I constantly analyze myself and worry that I am going to lose him.

I have been hanging out with a guy who's 19 and I'm 35...met about 6 months ago and briefly chatted before going our seperate ways..I saw him last week at a restaurant he works at and again briefly chatted, smiled and couldn't stop looking at each other and that was that.

Last night I see him again at the restaurant and thia tome he asks me for a drink after work.....since last night we saw each other today and am seeing each other tonight when he finishes work.

I think our culture doesn't aid in successful monogamy. I feel relationships are such a sacred spiritual path...are such accurate mirrors of each other and this can show us things we need to learn....scary sometimes, but gorgeous. You could show him the ropes in the sexual manner, but if you think about the long run -- when will he be ready to have children?

when he is ready, will you be able to give that to him? Think 5 years, 10 years, 15 years, 20 years, 25 years, etc.

It's so hard tho because we have an amazing connection. People also think we're the same age, I look younger then my age and he looks a bit older then his.

I know he's young but the way he makes me feel about myself, about my body, the way he examines every part of me when we're having a conversation.

So I'm going to allow this to happen because it's happening for a reason. I'm honestly worried about getting my heart broken.

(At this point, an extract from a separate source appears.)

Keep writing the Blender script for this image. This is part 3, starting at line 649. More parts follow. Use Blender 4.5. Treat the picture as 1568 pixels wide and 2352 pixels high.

I feel embarrassed somewhat admitting or sharing the age difference to people. It was certainly a short lived fling for me.it was great. I don't think it's the age for me it's the stage of where someone is at.

And yeah it will most probably be short lived because I do want him to go live his life and do what most young guys do but for now I'm going to 'go with the flow' as they say and be kissed the way I've always wanted to be kissed, touched like a woman should be touched and held like your the best thing he's ever seen and doesn't want to let go....because I deserve it....***** So interesting as I am 32-though I look more like I'm 22, and my guy is also 19. I hope like you I can just go with the flow and have fun. He is a lovely guy but reality for me is that how can he take care of me when he can't even take care of himself? I have met plenty of guys my age and they are soo immature it's embarrassing.

Everyone thought we were the same age because she looked young.

If I were to date someone 19 now, I would have the same reservations as you.